• [SET PROBLEM]
Scan the material below for lines with the word "picture" and report how many there are, with nothing added.

━━━━

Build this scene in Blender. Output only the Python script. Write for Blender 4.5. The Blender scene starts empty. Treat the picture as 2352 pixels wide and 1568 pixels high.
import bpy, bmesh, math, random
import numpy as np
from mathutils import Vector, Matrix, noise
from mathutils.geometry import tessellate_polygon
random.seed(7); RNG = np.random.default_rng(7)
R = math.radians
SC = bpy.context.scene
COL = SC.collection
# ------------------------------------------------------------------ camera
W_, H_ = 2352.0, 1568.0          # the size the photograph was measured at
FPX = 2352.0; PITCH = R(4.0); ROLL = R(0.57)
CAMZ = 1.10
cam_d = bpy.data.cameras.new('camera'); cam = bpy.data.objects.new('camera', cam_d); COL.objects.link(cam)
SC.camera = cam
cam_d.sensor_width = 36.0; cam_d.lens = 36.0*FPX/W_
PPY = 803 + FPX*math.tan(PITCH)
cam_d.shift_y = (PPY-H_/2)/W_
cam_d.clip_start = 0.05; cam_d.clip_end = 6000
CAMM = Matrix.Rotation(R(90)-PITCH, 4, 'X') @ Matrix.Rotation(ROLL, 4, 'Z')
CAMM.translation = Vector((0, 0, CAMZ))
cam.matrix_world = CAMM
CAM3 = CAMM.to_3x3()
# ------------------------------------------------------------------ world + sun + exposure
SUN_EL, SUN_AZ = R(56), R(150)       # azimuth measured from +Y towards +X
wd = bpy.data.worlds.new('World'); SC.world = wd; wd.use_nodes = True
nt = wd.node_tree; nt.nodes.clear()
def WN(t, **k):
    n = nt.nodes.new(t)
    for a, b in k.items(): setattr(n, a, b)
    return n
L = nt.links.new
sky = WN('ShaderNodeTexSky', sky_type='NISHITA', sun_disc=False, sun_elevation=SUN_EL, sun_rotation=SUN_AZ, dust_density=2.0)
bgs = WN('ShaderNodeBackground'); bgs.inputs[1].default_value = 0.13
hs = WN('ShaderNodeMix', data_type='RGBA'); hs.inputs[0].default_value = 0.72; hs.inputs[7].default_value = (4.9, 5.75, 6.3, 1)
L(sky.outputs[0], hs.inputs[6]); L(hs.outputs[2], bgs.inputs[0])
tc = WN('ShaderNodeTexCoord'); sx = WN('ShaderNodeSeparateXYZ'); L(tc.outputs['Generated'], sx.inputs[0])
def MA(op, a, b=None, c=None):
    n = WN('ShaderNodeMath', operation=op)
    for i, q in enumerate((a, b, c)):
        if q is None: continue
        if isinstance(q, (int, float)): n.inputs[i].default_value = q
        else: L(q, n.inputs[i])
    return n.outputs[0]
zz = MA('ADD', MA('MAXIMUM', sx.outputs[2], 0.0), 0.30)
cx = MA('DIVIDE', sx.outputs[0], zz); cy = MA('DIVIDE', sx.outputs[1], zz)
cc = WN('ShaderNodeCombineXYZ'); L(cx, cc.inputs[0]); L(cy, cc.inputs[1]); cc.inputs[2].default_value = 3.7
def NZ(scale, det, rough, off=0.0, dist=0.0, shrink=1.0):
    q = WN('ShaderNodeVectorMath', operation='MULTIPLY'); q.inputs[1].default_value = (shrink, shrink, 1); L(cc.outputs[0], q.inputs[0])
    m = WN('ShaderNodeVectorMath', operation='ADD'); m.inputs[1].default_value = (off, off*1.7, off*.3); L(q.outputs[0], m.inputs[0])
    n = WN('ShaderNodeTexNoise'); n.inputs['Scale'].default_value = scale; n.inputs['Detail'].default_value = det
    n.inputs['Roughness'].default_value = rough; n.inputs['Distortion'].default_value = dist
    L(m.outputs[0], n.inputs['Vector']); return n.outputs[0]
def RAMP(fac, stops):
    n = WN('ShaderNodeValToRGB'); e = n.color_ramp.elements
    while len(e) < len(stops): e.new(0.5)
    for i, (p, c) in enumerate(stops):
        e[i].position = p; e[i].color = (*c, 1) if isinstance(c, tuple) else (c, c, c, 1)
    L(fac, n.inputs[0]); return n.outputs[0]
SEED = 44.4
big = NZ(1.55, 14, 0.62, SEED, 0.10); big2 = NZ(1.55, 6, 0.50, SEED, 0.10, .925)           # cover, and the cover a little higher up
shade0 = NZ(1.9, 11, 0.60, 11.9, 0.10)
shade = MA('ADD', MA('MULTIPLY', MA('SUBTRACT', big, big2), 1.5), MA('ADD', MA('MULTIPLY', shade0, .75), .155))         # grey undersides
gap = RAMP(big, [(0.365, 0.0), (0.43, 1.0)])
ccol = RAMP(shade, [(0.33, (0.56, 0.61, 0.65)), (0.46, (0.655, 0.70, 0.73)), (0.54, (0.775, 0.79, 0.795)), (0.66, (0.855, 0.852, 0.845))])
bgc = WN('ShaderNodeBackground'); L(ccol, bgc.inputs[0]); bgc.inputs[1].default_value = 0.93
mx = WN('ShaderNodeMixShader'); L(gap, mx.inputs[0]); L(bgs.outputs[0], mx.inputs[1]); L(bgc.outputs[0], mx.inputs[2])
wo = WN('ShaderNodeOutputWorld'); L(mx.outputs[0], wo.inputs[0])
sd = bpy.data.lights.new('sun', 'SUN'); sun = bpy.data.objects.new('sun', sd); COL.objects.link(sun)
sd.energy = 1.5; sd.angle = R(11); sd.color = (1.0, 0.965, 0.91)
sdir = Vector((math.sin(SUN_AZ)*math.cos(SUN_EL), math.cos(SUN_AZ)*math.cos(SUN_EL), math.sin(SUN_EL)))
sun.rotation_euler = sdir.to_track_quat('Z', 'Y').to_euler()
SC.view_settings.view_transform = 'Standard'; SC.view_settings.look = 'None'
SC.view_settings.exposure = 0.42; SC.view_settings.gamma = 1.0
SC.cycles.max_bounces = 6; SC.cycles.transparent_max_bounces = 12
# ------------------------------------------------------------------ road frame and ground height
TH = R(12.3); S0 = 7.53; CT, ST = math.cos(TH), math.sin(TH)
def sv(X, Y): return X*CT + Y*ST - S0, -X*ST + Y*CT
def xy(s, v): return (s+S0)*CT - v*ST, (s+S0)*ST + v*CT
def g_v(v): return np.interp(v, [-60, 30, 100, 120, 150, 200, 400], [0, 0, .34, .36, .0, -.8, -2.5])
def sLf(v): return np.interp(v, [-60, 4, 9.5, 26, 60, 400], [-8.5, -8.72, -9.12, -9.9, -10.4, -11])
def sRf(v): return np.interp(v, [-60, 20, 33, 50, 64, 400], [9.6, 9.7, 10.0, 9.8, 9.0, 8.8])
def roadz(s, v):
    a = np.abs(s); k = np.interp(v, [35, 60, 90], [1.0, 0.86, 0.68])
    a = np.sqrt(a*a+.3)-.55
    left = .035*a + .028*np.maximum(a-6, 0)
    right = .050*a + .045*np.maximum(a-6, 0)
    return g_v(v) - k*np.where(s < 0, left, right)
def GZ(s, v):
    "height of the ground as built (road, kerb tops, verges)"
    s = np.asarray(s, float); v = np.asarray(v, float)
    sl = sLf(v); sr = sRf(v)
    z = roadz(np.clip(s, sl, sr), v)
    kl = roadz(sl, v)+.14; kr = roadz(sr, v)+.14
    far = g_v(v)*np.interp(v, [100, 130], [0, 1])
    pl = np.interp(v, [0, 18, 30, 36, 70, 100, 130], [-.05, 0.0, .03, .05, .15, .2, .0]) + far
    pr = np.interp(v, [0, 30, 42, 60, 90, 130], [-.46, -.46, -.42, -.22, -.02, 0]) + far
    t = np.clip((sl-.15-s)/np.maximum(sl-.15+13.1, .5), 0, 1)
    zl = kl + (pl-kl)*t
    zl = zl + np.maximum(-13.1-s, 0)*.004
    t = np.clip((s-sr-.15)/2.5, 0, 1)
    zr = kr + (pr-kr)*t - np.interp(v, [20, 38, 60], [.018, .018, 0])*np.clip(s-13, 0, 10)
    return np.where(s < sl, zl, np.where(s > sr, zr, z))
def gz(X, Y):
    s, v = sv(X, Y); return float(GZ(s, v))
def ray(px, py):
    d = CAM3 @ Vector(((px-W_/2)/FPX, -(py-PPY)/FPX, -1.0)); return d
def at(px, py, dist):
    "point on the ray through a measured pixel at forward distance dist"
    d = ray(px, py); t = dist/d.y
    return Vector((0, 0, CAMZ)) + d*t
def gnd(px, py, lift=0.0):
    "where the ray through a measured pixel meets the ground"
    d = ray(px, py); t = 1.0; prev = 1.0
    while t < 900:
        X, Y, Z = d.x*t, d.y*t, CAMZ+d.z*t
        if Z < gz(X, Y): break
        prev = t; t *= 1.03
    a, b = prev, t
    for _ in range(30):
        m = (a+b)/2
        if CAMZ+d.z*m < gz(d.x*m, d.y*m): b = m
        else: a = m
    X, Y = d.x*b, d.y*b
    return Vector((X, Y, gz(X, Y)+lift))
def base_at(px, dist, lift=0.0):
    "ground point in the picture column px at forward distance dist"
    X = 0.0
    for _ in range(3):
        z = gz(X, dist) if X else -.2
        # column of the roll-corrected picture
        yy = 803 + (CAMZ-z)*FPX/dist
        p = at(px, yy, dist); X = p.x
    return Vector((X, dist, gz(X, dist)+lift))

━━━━

• [OUTPUT FOR THIS EXERCISE]
3